Crazy new tech projects touch-sensitive holograms into thin air with lasers

A few months ago, news broke of an amazing new image display system capable of projecting 3D images into thin air. Unlike practically every other projection system that's ever been invented, this technique doesn't need any sort of screen to bounce light back at your eyeballs. Instead, the display system uses a set of finely-tuned lasers to selectively ionize molecules in the air, which causes them to emit a bright white burst of light.

Pretty crazy, right? Well it gets even crazier. After a few months of tinkering with the design, the system's creators at Aerial Burton have taken it a step further, and have actually figured out a way to make the projected images touch-interactive. Seriously -- the world now has touchable in-air laser projection displays. It's only a matter of time before we have those rad Star Wars-style hologram generators built in to our phones.

As you'd expect, making these projected images touch-sensitive was no easy feat. The projection system basically works by focusing laser beams at specific points in the air, and heating up the gases so much that they ionize and create pockets of floating plasma -- which could potentially burn you if you touched them. Aerial Burton's first few prototypes were actually hot enough to burn leather, so the company needed to come up with a solution.

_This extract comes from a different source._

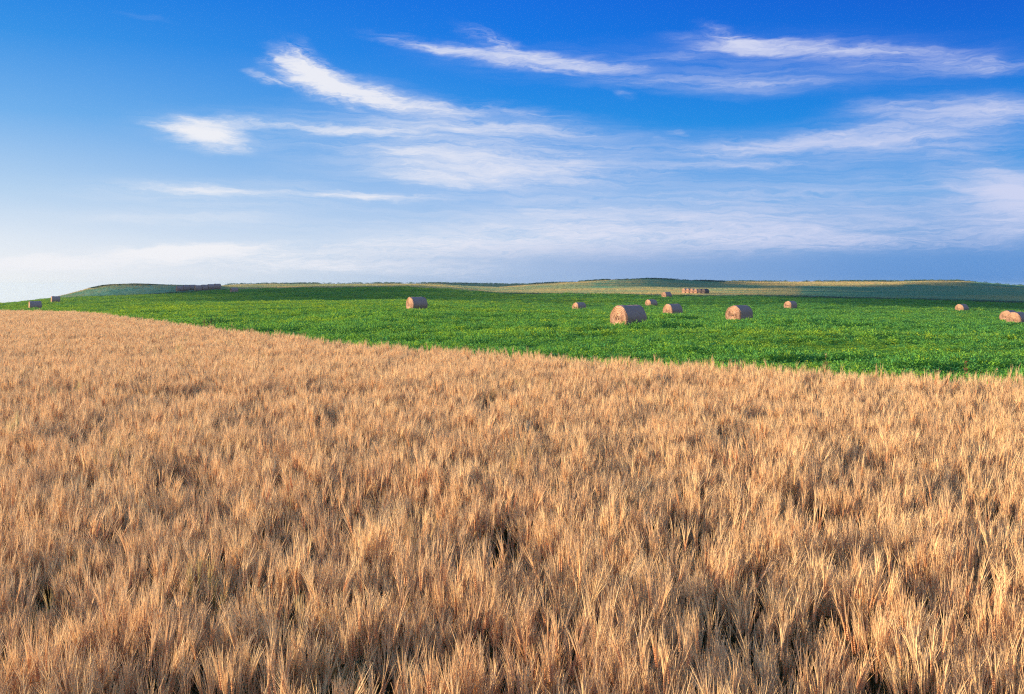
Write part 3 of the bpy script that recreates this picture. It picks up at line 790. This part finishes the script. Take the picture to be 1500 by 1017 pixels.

So how'd they make it safe? In a nutshell, they basically just turned up the speed at which the system's lasers pulse. Early versions pulsed in nanosecond bursts, which still contained a significant amount of energy. The new version, however, pulses in femtoseconds (1 nanosecond = 1,000,000 femtoseconds), which means the plasma bursts are shorter-lived but more frequent -- so they don't stay focused on a single area long enough to burn you.

It also happens that these plasma bursts tend to get brighter when they come into contact with a finger, so Aerial Burton devised a way to use this effect as an interaction cue. When you touch the projected image, the system now instantly recognizes it, and can be programmed to display a different image when touched.

As it turns out, you can actually feel the images when you touch them too. Tiny shock waves are generated by the plasma bursts when a user touches them, which are felt as an impulse on the finger -- almost like the light has physical substance to it.

Aerial Burton initially began developing this tech as a way to display signs in mid-air during emergency situations, but the potential applications go far beyond that. We can't wait for the day that this tech inevitably winds up in our pockets.